start INPUT MATERIAL

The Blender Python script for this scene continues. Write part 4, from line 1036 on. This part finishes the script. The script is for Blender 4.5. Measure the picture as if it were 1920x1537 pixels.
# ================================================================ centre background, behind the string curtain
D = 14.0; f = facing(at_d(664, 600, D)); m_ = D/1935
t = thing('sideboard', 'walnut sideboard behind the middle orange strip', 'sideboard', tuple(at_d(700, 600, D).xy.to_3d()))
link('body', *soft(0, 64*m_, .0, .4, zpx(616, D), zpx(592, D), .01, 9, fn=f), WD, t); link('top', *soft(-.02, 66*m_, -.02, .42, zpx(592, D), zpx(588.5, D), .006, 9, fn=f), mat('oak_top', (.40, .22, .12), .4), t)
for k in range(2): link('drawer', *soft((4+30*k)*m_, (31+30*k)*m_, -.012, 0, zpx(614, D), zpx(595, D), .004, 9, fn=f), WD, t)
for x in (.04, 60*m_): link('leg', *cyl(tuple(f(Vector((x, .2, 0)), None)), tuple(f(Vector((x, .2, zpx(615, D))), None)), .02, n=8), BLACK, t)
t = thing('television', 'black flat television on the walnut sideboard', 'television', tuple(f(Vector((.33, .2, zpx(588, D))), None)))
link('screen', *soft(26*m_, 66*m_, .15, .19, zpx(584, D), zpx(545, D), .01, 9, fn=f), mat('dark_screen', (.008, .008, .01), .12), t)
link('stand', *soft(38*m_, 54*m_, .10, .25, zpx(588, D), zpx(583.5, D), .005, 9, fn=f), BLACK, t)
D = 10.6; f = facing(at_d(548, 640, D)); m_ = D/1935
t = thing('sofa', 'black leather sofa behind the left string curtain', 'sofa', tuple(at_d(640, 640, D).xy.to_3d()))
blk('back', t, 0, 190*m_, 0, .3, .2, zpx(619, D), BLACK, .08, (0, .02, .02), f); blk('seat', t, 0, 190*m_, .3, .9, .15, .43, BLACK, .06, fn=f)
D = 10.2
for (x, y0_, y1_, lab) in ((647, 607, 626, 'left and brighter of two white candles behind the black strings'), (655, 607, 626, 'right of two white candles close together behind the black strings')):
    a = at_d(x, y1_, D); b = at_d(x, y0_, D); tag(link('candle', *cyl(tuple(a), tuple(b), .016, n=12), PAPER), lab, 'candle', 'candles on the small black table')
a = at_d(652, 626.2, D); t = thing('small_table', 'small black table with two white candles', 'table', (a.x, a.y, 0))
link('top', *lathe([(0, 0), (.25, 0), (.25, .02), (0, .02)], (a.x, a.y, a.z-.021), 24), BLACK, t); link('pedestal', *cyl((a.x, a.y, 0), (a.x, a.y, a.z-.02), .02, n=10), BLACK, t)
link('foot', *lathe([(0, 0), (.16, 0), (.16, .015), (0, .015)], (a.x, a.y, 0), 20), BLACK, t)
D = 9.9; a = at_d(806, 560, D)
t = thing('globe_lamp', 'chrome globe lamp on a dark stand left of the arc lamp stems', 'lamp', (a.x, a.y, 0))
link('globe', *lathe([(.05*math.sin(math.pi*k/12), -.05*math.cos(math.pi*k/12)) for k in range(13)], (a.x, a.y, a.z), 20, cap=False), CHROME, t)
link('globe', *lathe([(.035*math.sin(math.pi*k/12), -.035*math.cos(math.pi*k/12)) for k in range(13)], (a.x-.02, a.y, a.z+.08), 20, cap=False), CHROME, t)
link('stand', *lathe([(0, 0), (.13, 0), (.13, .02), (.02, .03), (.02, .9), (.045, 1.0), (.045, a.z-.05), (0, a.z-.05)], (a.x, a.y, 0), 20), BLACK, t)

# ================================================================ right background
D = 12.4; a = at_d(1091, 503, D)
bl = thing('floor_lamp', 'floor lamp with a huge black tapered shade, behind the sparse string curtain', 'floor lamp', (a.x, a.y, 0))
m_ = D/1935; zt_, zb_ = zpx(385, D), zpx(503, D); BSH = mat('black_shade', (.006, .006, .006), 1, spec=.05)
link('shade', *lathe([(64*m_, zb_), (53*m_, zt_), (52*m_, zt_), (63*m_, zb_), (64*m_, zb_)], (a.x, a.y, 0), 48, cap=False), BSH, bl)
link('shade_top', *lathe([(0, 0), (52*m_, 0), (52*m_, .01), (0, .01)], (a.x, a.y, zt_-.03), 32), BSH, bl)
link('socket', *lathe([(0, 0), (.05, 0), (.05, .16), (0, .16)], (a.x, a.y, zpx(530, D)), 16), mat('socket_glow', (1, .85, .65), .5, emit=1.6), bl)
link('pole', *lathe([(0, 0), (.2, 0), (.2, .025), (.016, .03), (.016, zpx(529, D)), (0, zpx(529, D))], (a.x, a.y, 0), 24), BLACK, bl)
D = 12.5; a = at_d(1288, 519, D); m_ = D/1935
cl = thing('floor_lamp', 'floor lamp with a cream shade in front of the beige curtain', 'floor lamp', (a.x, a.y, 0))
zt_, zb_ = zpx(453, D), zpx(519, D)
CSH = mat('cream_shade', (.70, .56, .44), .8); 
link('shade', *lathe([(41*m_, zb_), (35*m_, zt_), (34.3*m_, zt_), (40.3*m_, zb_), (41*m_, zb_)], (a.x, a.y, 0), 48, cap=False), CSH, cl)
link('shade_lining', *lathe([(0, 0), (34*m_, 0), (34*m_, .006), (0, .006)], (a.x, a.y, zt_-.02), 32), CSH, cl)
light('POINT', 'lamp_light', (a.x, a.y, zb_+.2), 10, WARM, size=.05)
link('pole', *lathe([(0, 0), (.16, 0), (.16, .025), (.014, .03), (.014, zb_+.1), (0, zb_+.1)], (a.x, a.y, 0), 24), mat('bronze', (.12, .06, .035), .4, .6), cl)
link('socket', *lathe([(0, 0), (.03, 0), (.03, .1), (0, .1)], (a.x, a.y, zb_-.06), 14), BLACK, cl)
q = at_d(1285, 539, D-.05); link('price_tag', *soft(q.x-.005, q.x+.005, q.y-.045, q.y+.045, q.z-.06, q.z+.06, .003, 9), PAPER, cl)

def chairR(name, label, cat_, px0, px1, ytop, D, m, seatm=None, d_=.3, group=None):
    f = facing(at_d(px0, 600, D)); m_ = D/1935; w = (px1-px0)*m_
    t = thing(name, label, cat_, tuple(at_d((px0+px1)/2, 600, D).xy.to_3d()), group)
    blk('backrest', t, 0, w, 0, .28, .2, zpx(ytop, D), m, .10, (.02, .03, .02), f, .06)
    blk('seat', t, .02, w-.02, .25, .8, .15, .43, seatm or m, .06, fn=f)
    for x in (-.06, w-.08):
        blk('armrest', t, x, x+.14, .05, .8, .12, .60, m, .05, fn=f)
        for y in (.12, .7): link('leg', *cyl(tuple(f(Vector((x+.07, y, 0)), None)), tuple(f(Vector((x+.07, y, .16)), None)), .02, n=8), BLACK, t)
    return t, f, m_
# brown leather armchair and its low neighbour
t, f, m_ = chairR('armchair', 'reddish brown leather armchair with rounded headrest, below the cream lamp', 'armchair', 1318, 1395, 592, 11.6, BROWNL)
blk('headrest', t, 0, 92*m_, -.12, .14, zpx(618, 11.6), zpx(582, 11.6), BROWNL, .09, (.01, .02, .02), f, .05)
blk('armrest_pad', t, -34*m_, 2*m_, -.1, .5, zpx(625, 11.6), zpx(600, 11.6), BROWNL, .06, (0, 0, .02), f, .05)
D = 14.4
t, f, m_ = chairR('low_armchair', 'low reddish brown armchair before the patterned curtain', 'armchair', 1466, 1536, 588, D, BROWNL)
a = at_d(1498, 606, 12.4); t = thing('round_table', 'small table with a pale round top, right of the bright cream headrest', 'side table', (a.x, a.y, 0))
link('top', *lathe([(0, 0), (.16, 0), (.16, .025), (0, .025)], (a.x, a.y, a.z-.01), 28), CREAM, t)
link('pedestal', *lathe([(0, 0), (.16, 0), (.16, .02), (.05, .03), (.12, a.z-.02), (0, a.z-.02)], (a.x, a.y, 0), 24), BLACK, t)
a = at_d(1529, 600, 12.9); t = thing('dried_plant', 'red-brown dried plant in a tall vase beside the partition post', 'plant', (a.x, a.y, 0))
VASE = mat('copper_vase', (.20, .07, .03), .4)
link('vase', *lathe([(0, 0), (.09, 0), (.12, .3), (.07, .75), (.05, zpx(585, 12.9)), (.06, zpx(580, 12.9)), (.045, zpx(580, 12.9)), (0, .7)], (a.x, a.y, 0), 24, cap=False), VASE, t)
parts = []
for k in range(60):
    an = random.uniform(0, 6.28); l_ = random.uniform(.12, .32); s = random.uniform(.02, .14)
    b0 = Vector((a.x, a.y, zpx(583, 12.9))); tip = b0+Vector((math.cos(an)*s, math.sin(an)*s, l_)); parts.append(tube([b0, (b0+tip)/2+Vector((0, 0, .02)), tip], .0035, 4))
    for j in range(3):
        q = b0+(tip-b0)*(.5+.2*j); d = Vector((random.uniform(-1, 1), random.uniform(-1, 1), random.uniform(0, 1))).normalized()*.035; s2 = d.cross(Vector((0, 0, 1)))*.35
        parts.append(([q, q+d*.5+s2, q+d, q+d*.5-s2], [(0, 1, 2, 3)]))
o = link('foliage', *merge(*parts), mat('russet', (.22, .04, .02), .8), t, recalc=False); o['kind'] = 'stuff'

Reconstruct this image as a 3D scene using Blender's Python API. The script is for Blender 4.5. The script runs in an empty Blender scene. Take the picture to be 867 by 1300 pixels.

end INPUT MATERIAL

- **TASK REQUIREMENTS**:
In the entries above, find the lines containing the word "scene" and say how many there are, with no other words.

- **WRITTEN REPLY**:
2